** start of MATERIAL PROVIDED **

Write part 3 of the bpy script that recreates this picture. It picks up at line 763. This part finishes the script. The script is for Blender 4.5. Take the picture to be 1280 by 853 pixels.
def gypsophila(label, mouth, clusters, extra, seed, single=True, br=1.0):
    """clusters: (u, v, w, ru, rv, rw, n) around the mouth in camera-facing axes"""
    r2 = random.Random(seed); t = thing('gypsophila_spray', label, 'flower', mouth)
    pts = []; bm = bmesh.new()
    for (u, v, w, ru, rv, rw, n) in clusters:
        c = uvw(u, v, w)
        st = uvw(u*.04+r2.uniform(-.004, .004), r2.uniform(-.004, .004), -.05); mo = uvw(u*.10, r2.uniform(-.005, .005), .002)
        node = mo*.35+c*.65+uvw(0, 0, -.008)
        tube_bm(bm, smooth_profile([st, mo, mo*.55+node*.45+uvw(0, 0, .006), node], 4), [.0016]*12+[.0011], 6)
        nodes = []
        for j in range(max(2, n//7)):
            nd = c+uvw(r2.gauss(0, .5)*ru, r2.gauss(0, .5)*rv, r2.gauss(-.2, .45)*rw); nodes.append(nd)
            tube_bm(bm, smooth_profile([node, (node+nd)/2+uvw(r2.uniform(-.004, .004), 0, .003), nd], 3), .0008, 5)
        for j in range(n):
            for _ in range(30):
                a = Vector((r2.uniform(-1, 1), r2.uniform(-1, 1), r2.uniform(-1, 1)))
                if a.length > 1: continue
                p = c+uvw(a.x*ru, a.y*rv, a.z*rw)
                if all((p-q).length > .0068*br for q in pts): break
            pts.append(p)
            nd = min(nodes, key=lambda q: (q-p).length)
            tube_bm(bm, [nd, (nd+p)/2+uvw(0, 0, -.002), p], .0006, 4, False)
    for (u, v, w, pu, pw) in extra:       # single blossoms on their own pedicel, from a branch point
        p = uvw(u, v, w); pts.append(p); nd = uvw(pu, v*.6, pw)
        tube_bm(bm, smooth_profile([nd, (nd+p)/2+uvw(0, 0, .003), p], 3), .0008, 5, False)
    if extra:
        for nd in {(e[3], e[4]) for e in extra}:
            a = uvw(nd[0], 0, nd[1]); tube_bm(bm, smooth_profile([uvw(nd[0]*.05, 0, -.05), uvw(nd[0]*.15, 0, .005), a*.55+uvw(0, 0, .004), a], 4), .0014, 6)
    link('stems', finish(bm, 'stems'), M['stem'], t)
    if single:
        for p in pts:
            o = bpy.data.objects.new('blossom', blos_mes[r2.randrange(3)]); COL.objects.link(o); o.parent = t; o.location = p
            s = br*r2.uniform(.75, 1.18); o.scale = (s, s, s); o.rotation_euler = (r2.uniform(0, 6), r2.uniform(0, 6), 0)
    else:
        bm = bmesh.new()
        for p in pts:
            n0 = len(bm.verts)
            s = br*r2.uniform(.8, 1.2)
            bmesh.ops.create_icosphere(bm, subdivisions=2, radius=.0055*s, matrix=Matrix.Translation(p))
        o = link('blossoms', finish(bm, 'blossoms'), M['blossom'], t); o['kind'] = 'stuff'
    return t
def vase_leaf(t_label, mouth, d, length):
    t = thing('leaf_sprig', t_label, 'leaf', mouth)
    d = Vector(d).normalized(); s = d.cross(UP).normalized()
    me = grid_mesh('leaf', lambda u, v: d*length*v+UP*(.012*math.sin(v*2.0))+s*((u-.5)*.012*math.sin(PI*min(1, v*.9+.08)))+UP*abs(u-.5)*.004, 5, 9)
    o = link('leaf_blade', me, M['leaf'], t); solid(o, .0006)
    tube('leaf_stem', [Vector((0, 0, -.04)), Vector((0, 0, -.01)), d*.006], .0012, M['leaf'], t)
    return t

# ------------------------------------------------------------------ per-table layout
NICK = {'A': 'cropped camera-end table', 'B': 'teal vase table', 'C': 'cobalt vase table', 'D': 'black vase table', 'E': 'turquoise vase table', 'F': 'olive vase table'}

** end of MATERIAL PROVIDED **

▸ REQUIREMENT
Output the full listing exactly as it stands.

▸ CORRECT RESULT
Write part 3 of the bpy script that recreates this picture. It picks up at line 763. This part finishes the script. The script is for Blender 4.5. Take the picture to be 1280 by 853 pixels.
def gypsophila(label, mouth, clusters, extra, seed, single=True, br=1.0):
    """clusters: (u, v, w, ru, rv, rw, n) around the mouth in camera-facing axes"""
    r2 = random.Random(seed); t = thing('gypsophila_spray', label, 'flower', mouth)
    pts = []; bm = bmesh.new()
    for (u, v, w, ru, rv, rw, n) in clusters:
        c = uvw(u, v, w)
        st = uvw(u*.04+r2.uniform(-.004, .004), r2.uniform(-.004, .004), -.05); mo = uvw(u*.10, r2.uniform(-.005, .005), .002)
        node = mo*.35+c*.65+uvw(0, 0, -.008)
        tube_bm(bm, smooth_profile([st, mo, mo*.55+node*.45+uvw(0, 0, .006), node], 4), [.0016]*12+[.0011], 6)
        nodes = []
        for j in range(max(2, n//7)):
            nd = c+uvw(r2.gauss(0, .5)*ru, r2.gauss(0, .5)*rv, r2.gauss(-.2, .45)*rw); nodes.append(nd)
            tube_bm(bm, smooth_profile([node, (node+nd)/2+uvw(r2.uniform(-.004, .004), 0, .003), nd], 3), .0008, 5)
        for j in range(n):
            for _ in range(30):
                a = Vector((r2.uniform(-1, 1), r2.uniform(-1, 1), r2.uniform(-1, 1)))
                if a.length > 1: continue
                p = c+uvw(a.x*ru, a.y*rv, a.z*rw)
                if all((p-q).length > .0068*br for q in pts): break
            pts.append(p)
            nd = min(nodes, key=lambda q: (q-p).length)
            tube_bm(bm, [nd, (nd+p)/2+uvw(0, 0, -.002), p], .0006, 4, False)
    for (u, v, w, pu, pw) in extra:       # single blossoms on their own pedicel, from a branch point
        p = uvw(u, v, w); pts.append(p); nd = uvw(pu, v*.6, pw)
        tube_bm(bm, smooth_profile([nd, (nd+p)/2+uvw(0, 0, .003), p], 3), .0008, 5, False)
    if extra:
        for nd in {(e[3], e[4]) for e in extra}:
            a = uvw(nd[0], 0, nd[1]); tube_bm(bm, smooth_profile([uvw(nd[0]*.05, 0, -.05), uvw(nd[0]*.15, 0, .005), a*.55+uvw(0, 0, .004), a], 4), .0014, 6)
    link('stems', finish(bm, 'stems'), M['stem'], t)
    if single:
        for p in pts:
            o = bpy.data.objects.new('blossom', blos_mes[r2.randrange(3)]); COL.objects.link(o); o.parent = t; o.location = p
            s = br*r2.uniform(.75, 1.18); o.scale = (s, s, s); o.rotation_euler = (r2.uniform(0, 6), r2.uniform(0, 6), 0)
    else:
        bm = bmesh.new()
        for p in pts:
            n0 = len(bm.verts)
            s = br*r2.uniform(.8, 1.2)
            bmesh.ops.create_icosphere(bm, subdivisions=2, radius=.0055*s, matrix=Matrix.Translation(p))
        o = link('blossoms', finish(bm, 'blossoms'), M['blossom'], t); o['kind'] = 'stuff'
    return t
def vase_leaf(t_label, mouth, d, length):
    t = thing('leaf_sprig', t_label, 'leaf', mouth)
    d = Vector(d).normalized(); s = d.cross(UP).normalized()
    me = grid_mesh('leaf', lambda u, v: d*length*v+UP*(.012*math.sin(v*2.0))+s*((u-.5)*.012*math.sin(PI*min(1, v*.9+.08)))+UP*abs(u-.5)*.004, 5, 9)
    o = link('leaf_blade', me, M['leaf'], t); solid(o, .0006)
    tube('leaf_stem', [Vector((0, 0, -.04)), Vector((0, 0, -.01)), d*.006], .0012, M['leaf'], t)
    return t

# ------------------------------------------------------------------ per-table layout
NICK = {'A': 'cropped camera-end table', 'B': 'teal vase table', 'C': 'cobalt vase table', 'D': 'black vase table', 'E': 'turquoise vase table', 'F': 'olive vase table'}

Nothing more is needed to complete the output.